Cette promotion de l’industrie nucléaire se poursuit aussi sur Twitter. Cette fois... par des salariés eux-mêmes. Tristan Kamin, 27 ans, est ingénieur en sûreté nucléaire pour « un industriel privé ». Depuis 2018, il commente sur les réseaux sociaux les sujets d’actualité liés à l’énergie, et décrit certains aspects de son métier dans des séries de tweets. Surtout, il traque impitoyablement tous les contenus critiques du nucléaire, pour les « débunker » (c’est-à-dire montrer qu’ils sont faux).
(...)
Parmi toutes les personnes twittant sur le nucléaire, plusieurs semblent, au vu de leur biographie Twitter, travailler elles aussi dans le secteur. « Ce sont des acteurs qui sont imprégnés du mythe du “tout nucléaire”, dit à Reporterre Yves Marignac, consultant en énergie et porte-parole de l’association Négawatt [4] Ces personnes-là, retraitées ou salariées actives d’EDF par exemple, sont dans une dissonance majeure par rapport à une évolution de la société où cette image du nucléaire se défait. Elles se sentent agressées, il y a une sorte de réflexe de forteresse assiégée. » En bref, ces personnes utilisent les réseaux sociaux pour défendre leur outil de travail.
En 2018, l’association Voix du nucléaire a été créée. Elle réunit aujourd’hui près de trois cents adhérents
(...)
Son but : diffuser, notamment grâce aux réseaux sociaux (Twitter et Linkedin en tête), un discours en faveur du nucléaire. (...)
Depuis quelques années, une nouvelle catégorie d’internautes semble d’ailleurs s’intéresser au discours pro-atome. Et, surprise... ils se revendiquent écologistes. Alors que le mouvement écolo français s’est fondé sur des racines profondément antinucléaires, on observe pourtant une augmentation du nombre de personnes estimant que l’énergie atomique, peu émettrice de gaz à effet de serre, pourrait être un atout dans la lutte contre le changement climatique.
« Ce sont des profils qui ont une prise de conscience de l’urgence climatique assez récente, analyse Nicolas Nace, chargé de campagne Transition énergétique pour Greenpeace France [5] Un phénomène d’anxiété surgit, et le nucléaire apporte une illusion de solution miracle, qui permettrait d’être bas carbone. »

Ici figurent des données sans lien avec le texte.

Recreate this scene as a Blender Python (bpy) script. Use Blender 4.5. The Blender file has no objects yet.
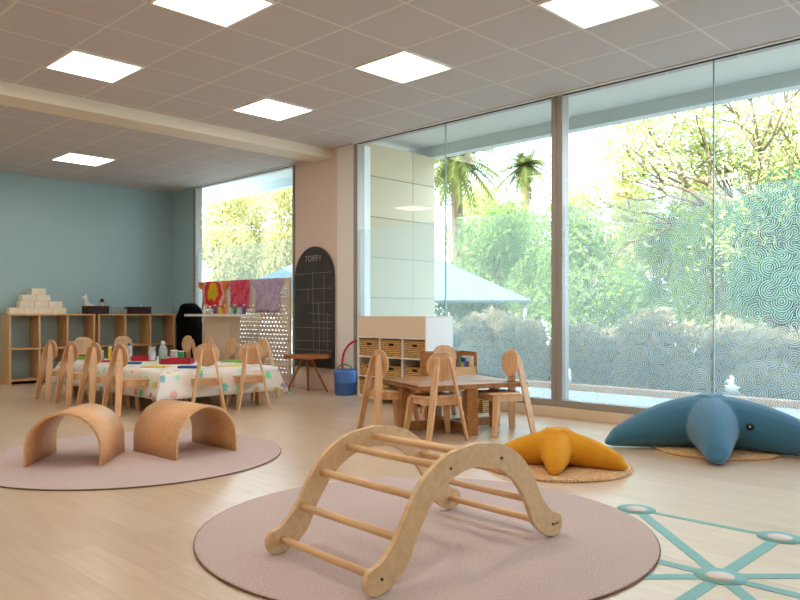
import bpy, bmesh, math, random
from mathutils import Vector, Matrix
random.seed(7)
S = bpy.context.scene
COL = S.collection
R_ = math.radians
# ------------------------------------------------------------------ camera
cam = bpy.data.cameras.new('camera'); co = bpy.data.objects.new('camera', cam); COL.objects.link(co)
co.location = (0, 0, .97)
YAW = math.atan(757/740)
co.rotation_euler = (R_(90), 0, -YAW)
cam.sensor_width = 36; cam.lens = 36*740/800; cam.shift_y = 13/800; cam.clip_start = .05; cam.clip_end = 500
S.camera = co
# ------------------------------------------------------------------ world, sun, exposure
w = bpy.data.worlds.new('world'); S.world = w; w.use_nodes = True
wn = w.node_tree.nodes; wl = w.node_tree.links
bg = wn['Background']; bg.inputs[1].default_value = 7.5
tc = wn.new('ShaderNodeTexCoord'); sp = wn.new('ShaderNodeSeparateXYZ'); rp = wn.new('ShaderNodeValToRGB')
wl.new(tc.outputs['Generated'], sp.inputs[0]); wl.new(sp.outputs[2], rp.inputs[0]); wl.new(rp.outputs[0], bg.inputs[0])
rp.color_ramp.elements[0].position = 0; rp.color_ramp.elements[0].color = (.72, .84, 1, 1)
rp.color_ramp.elements[1].position = .8; rp.color_ramp.elements[1].color = (.50, .70, 1, 1)
sun = bpy.data.lights.new('sun', 'SUN'); so = bpy.data.objects.new('sun', sun); COL.objects.link(so)
sun.energy = 15; sun.angle = R_(1); sun.color = (1, .93, .78)
so.rotation_euler = Vector((.85, -.25, -1)).to_track_quat('-Z', 'Y').to_euler()
PANEL_STRENGTH = 12
S.view_settings.view_transform = 'Standard'; S.view_settings.look = 'None'
S.view_settings.gamma = 1; S.view_settings.use_curve_mapping = False
S.view_settings.exposure = 0.0
cy = S.cycles
cy.use_denoising = True; cy.max_bounces = 10; cy.diffuse_bounces = 5; cy.glossy_bounces = 3
cy.transparent_max_bounces = 24; cy.sample_clamp_indirect = 6; cy.caustics_reflective = False; cy.caustics_refractive = False

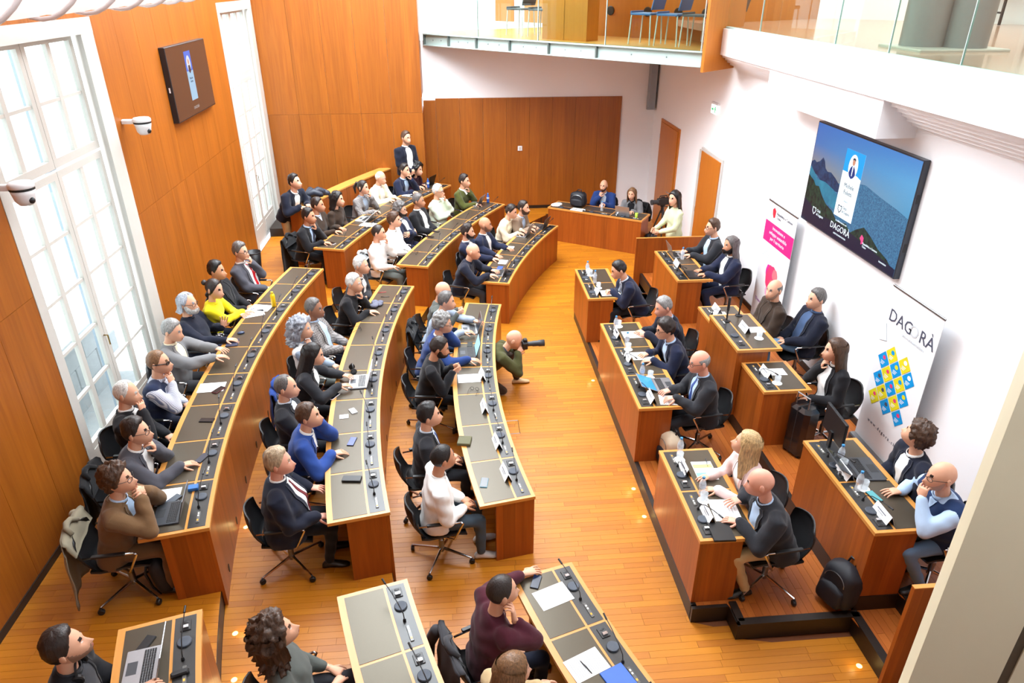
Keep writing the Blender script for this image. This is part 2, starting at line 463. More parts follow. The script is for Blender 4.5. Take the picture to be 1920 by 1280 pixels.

« Il y a beaucoup de gens qui n’étaient pas particulièrement pronucléaires jusqu’ici, voire plutôt antinucléaires, mais qui peu à peu voient le nucléaire comme un mal nécessaire face à l’impératif climatique », remarque aussi l’ingénieur Tristan Kamin.
Cette position est incarnée par une personne : Jean-Marc Jancovici. Ce consultant et spécialiste de l’énergie, surnommé « JMJ » par sa communauté de fans, rencontre un franc succès sur les réseaux sociaux. Ses cours et conférences diffusés sur Youtube attirent un nombre croissant de curieux — malgré une qualité d’image moyenne. Dans ses vidéos, il évoque bien d’autres sujets que l’énergie nucléaire mais c’est son point de vue sur ce sujet qui est largement repris et a construit sa renommée.
(...)
« Le discours des youtubeurs se présente comme pédagogique mais il y a une volonté de faire passer des messages »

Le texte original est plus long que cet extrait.